## [Dataset extract]
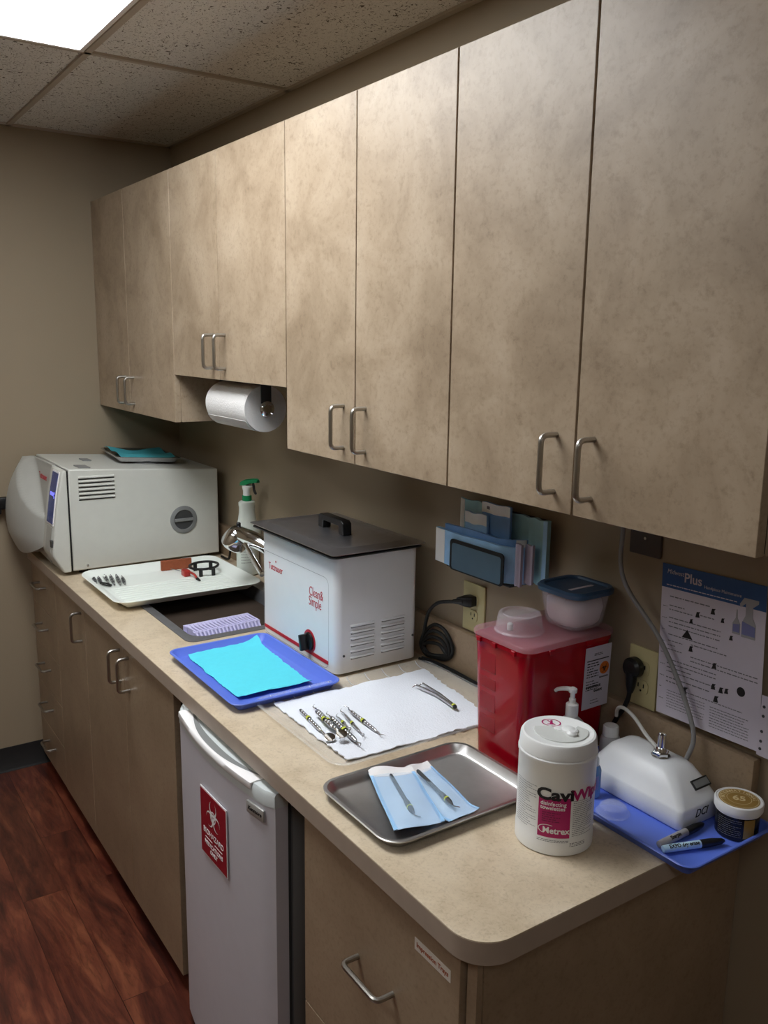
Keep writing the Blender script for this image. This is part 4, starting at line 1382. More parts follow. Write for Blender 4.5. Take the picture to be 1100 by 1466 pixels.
# wrapped print; angle zero faces the camera
A0 = math.atan2(CY - wy, CX - wx)
def wrap(c, zz, off=0.0, dr=.0006):
    rr_ = RW - .0008 + dr + c.z
    a = A0 + (c.x + off) / RW
    return Vector((wx + rr_ * math.cos(a), wy + rr_ * math.sin(a), .9144 + zz + c.y))
def patch(x0, x1, z0, z1, dr):
    bm = nb(); n = 14; rows = []
    for i in range(n + 1):
        x = x0 + (x1 - x0) * i / n
        rows.append([bm.verts.new(wrap(Vector((x, z, 0)), 0, 0, dr)) for z in (z0, z1)])
    for i in range(n):
        bm.faces.new((rows[i][0], rows[i + 1][0], rows[i + 1][1], rows[i][1]))
    return bm
lbm = make('label_panel', patch(-.027, .027, .033, .104, .0003), 'mag', t, recalc=False)
bm = text(nb(), 'Cavi', .0275, None, bold=.0010, fn=lambda c: wrap(c, .1085, .0005, .0006), sx=1.28)
make('black_lettering', bm, 'ink', t, smooth=False)
bm = text(nb(), 'Wipes', .0255, None, bold=.0009, fn=lambda c: wrap(c, .1075, .0290, .0006), sx=1.2, align='LEFT')
make('red_lettering', bm, 'mag', t, smooth=False)
bm = nb()
text(bm, 'disinfecting', .0095, None, fn=lambda c: wrap(c, .0930, -.0235, .0008), align='LEFT', bold=.0001)
text(bm, 'towelettes', .0095, None, fn=lambda c: wrap(c, .0855, -.0235, .0008), align='LEFT', bold=.0001)
text(bm, 'Metrex', .0150, None, fn=lambda c: wrap(c, .0455, .0040, .0008), bold=.0003)
for i in range(26):
    def ap(i_, rr_):
        a = R(60 + 180 * i_ / 26)
        return Vector((-.010 + .016 * math.cos(a) * rr_, .0475 + .0085 * math.sin(a) * rr_, 0))
    vs = [bm.verts.new(wrap(p, 0, 0, .0009)) for p in (ap(i, 1), ap(i + 1, 1), ap(i + 1, .90), ap(i, .90))]
    bm.faces.new(vs)
make('white_lettering', bm, 'prt', lbm, smooth=False)
rnd = random.Random(21)
bm = nb()
lines(bm, -.020, .010, .060, .079, 5, .0016, None, rnd, fn=lambda c: wrap(c, 0, 0, .0006))
make('dark_print', bm, 'magd', lbm, smooth=False, recalc=False)
bm = nb()
lines(bm, -.078, -.031, .040, .120, 20, .0009, None, rnd, fn=lambda c: wrap(c, 0, 0, .0006))
lines(bm, .031, .075, .035, .100, 19, .0009, None, rnd, fn=lambda c: wrap(c, 0, 0, .0006))
lines(bm, -.027, .026, .0245, .0300, 2, .0010, None, rnd, fn=lambda c: wrap(c, 0, 0, .0006))
lines(bm, .028, .058, .017, .025, 3, .0012, None, rnd, fn=lambda c: wrap(c, 0, 0, .0006))
make('small_print', bm, 'inkg', t, smooth=False, recalc=False)

# ============================================================ SECOND BLUE TRAY AND ITS CONTENTS
bm = tray_mesh(2.627, -0.143, 0.378, 0.238, 0.026, 0.9145, 0.020, fl=0.008, rim=0.006)
make('blue_tray', bm, 'blue', None, 'blue plastic tray overhanging the counter end, under the white device and markers', 'tray')
ZF = 0.9166
# white dental device
t = thing('dental_handpiece_station', (2.62, -0.10, ZF), 'glossy white hip-topped dental air device with a chrome fitting, on the blue tray', 'dental device')
bm = nb()
X0, X1_, Y0, Y1_ = 2.500, 2.720, -0.160, -0.050
def rr2(x0, x1, y0, y1, r, z):
    return rrect((x0 + x1) / 2, (y0 + y1) / 2, x1 - x0, y1 - y0, r, z, 6)
loft(bm, [rr2(X0 + .002, X1_ - .002, Y0 + .002, Y1_ - .002, .010, ZF + .001), rr2(X0, X1_, Y0, Y1_, .011, ZF + .004), rr2(X0, X1_, Y0, Y1_, .011, .951),
          rr2(X0 + .002, X1_ - .003, Y0 + .003, Y1_ - .002, .012, .955), rr2(X0 + .010, X1_ - .022, Y0 + .014, Y1_ - .003, .018, .974),
          rr2(X0 + .022, X1_ - .046, Y0 + .028, Y1_ - .008, .020, .994), rr2(X0 + .030, X1_ - .058, Y0 + .036, Y1_ - .013, .018, 1.000), rr2(X0 + .044, X1_ - .074, Y0 + .046, Y1_ - .024, .012, 1.003)])
make('housing', bm, 'white', t, angle=60)
bm = nb()
text(bm, 'DCI', .021, face_px(X1_ + .0004, -.104, .9400), ext=.0003, shear=.25, sx=.95)
make('lettering', bm, 'ink', t, smooth=False)
# slanted meter window on the near slope
va = Vector((X1_ - .003, 0, .955)); vb = Vector((X1_ - .046, 0, .994))
sd = (vb - va).normalized(); nrm_ = Vector((-sd.z, 0, sd.x)) * -1
if nrm_.x < 0: nrm_ = -nrm_
cpos = va + (vb - va) * .52
Mw = Matrix(((0, sd.x, nrm_.x, cpos.x), (1, 0, 0, -0.078), (0, sd.z, nrm_.z, cpos.z), (0, 0, 0, 1)))
bm = nb(); box(bm, -.022, .022, -.009, .009, .0004, .0036, .0008, 1, mat4=Mw)
mw = make('meter_frame', bm, 'blk', t)
bm = nb(); box(bm, -.019, .019, -.0062, .0062, .003, .0040, mat4=Mw)
make('meter_window', bm, 'grey', mw, smooth=False)
bm = nb()
hc = (2.622, -0.098)
lathe(bm, [(.0175, 1.0025), (.0175, 1.0045)], (*hc, 0), 24)
lathe(bm, [(.0155, 1.0045), (.0155, 1.011), (.0135, 1.013)], (*hc, 0), 6)
lathe(bm, [(.0105, 1.013), (.0090, 1.019), (.0075, 1.021), (.0075, 1.045), (.0062, 1.046), (.005, 1.043)], (*hc, 0), 20)
make('fitting', bm, 'chrome', t)
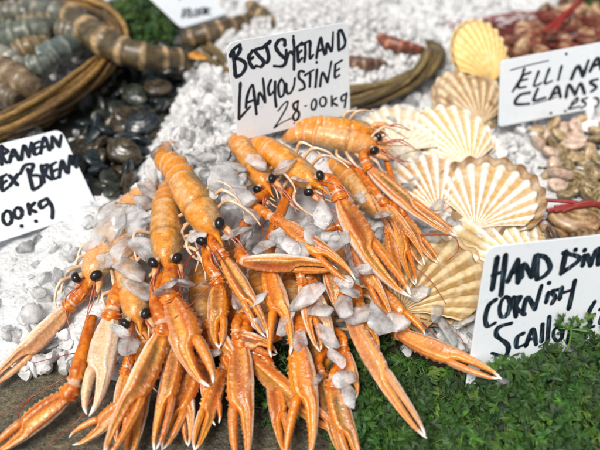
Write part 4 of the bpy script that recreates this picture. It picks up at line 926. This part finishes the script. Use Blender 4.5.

## [Written problem]
Reproduce the whole listing above word for word, but not its pictures.

## [Correct response]
Keep writing the Blender script for this image. This is part 4, starting at line 1382. More parts follow. Write for Blender 4.5. Take the picture to be 1100 by 1466 pixels.
# wrapped print; angle zero faces the camera
A0 = math.atan2(CY - wy, CX - wx)
def wrap(c, zz, off=0.0, dr=.0006):
    rr_ = RW - .0008 + dr + c.z
    a = A0 + (c.x + off) / RW
    return Vector((wx + rr_ * math.cos(a), wy + rr_ * math.sin(a), .9144 + zz + c.y))
def patch(x0, x1, z0, z1, dr):
    bm = nb(); n = 14; rows = []
    for i in range(n + 1):
        x = x0 + (x1 - x0) * i / n
        rows.append([bm.verts.new(wrap(Vector((x, z, 0)), 0, 0, dr)) for z in (z0, z1)])
    for i in range(n):
        bm.faces.new((rows[i][0], rows[i + 1][0], rows[i + 1][1], rows[i][1]))
    return bm
lbm = make('label_panel', patch(-.027, .027, .033, .104, .0003), 'mag', t, recalc=False)
bm = text(nb(), 'Cavi', .0275, None, bold=.0010, fn=lambda c: wrap(c, .1085, .0005, .0006), sx=1.28)
make('black_lettering', bm, 'ink', t, smooth=False)
bm = text(nb(), 'Wipes', .0255, None, bold=.0009, fn=lambda c: wrap(c, .1075, .0290, .0006), sx=1.2, align='LEFT')
make('red_lettering', bm, 'mag', t, smooth=False)
bm = nb()
text(bm, 'disinfecting', .0095, None, fn=lambda c: wrap(c, .0930, -.0235, .0008), align='LEFT', bold=.0001)
text(bm, 'towelettes', .0095, None, fn=lambda c: wrap(c, .0855, -.0235, .0008), align='LEFT', bold=.0001)
text(bm, 'Metrex', .0150, None, fn=lambda c: wrap(c, .0455, .0040, .0008), bold=.0003)
for i in range(26):
    def ap(i_, rr_):
        a = R(60 + 180 * i_ / 26)
        return Vector((-.010 + .016 * math.cos(a) * rr_, .0475 + .0085 * math.sin(a) * rr_, 0))
    vs = [bm.verts.new(wrap(p, 0, 0, .0009)) for p in (ap(i, 1), ap(i + 1, 1), ap(i + 1, .90), ap(i, .90))]
    bm.faces.new(vs)
make('white_lettering', bm, 'prt', lbm, smooth=False)
rnd = random.Random(21)
bm = nb()
lines(bm, -.020, .010, .060, .079, 5, .0016, None, rnd, fn=lambda c: wrap(c, 0, 0, .0006))
make('dark_print', bm, 'magd', lbm, smooth=False, recalc=False)
bm = nb()
lines(bm, -.078, -.031, .040, .120, 20, .0009, None, rnd, fn=lambda c: wrap(c, 0, 0, .0006))
lines(bm, .031, .075, .035, .100, 19, .0009, None, rnd, fn=lambda c: wrap(c, 0, 0, .0006))
lines(bm, -.027, .026, .0245, .0300, 2, .0010, None, rnd, fn=lambda c: wrap(c, 0, 0, .0006))
lines(bm, .028, .058, .017, .025, 3, .0012, None, rnd, fn=lambda c: wrap(c, 0, 0, .0006))
make('small_print', bm, 'inkg', t, smooth=False, recalc=False)

# ============================================================ SECOND BLUE TRAY AND ITS CONTENTS
bm = tray_mesh(2.627, -0.143, 0.378, 0.238, 0.026, 0.9145, 0.020, fl=0.008, rim=0.006)
make('blue_tray', bm, 'blue', None, 'blue plastic tray overhanging the counter end, under the white device and markers', 'tray')
ZF = 0.9166
# white dental device
t = thing('dental_handpiece_station', (2.62, -0.10, ZF), 'glossy white hip-topped dental air device with a chrome fitting, on the blue tray', 'dental device')
bm = nb()
X0, X1_, Y0, Y1_ = 2.500, 2.720, -0.160, -0.050
def rr2(x0, x1, y0, y1, r, z):
    return rrect((x0 + x1) / 2, (y0 + y1) / 2, x1 - x0, y1 - y0, r, z, 6)
loft(bm, [rr2(X0 + .002, X1_ - .002, Y0 + .002, Y1_ - .002, .010, ZF + .001), rr2(X0, X1_, Y0, Y1_, .011, ZF + .004), rr2(X0, X1_, Y0, Y1_, .011, .951),
          rr2(X0 + .002, X1_ - .003, Y0 + .003, Y1_ - .002, .012, .955), rr2(X0 + .010, X1_ - .022, Y0 + .014, Y1_ - .003, .018, .974),
          rr2(X0 + .022, X1_ - .046, Y0 + .028, Y1_ - .008, .020, .994), rr2(X0 + .030, X1_ - .058, Y0 + .036, Y1_ - .013, .018, 1.000), rr2(X0 + .044, X1_ - .074, Y0 + .046, Y1_ - .024, .012, 1.003)])
make('housing', bm, 'white', t, angle=60)
bm = nb()
text(bm, 'DCI', .021, face_px(X1_ + .0004, -.104, .9400), ext=.0003, shear=.25, sx=.95)
make('lettering', bm, 'ink', t, smooth=False)
# slanted meter window on the near slope
va = Vector((X1_ - .003, 0, .955)); vb = Vector((X1_ - .046, 0, .994))
sd = (vb - va).normalized(); nrm_ = Vector((-sd.z, 0, sd.x)) * -1
if nrm_.x < 0: nrm_ = -nrm_
cpos = va + (vb - va) * .52
Mw = Matrix(((0, sd.x, nrm_.x, cpos.x), (1, 0, 0, -0.078), (0, sd.z, nrm_.z, cpos.z), (0, 0, 0, 1)))
bm = nb(); box(bm, -.022, .022, -.009, .009, .0004, .0036, .0008, 1, mat4=Mw)
mw = make('meter_frame', bm, 'blk', t)
bm = nb(); box(bm, -.019, .019, -.0062, .0062, .003, .0040, mat4=Mw)
make('meter_window', bm, 'grey', mw, smooth=False)
bm = nb()
hc = (2.622, -0.098)
lathe(bm, [(.0175, 1.0025), (.0175, 1.0045)], (*hc, 0), 24)
lathe(bm, [(.0155, 1.0045), (.0155, 1.011), (.0135, 1.013)], (*hc, 0), 6)
lathe(bm, [(.0105, 1.013), (.0090, 1.019), (.0075, 1.021), (.0075, 1.045), (.0062, 1.046), (.005, 1.043)], (*hc, 0), 20)
make('fitting', bm, 'chrome', t)
Write part 4 of the bpy script that recreates this picture. It picks up at line 926. This part finishes the script. Use Blender 4.5.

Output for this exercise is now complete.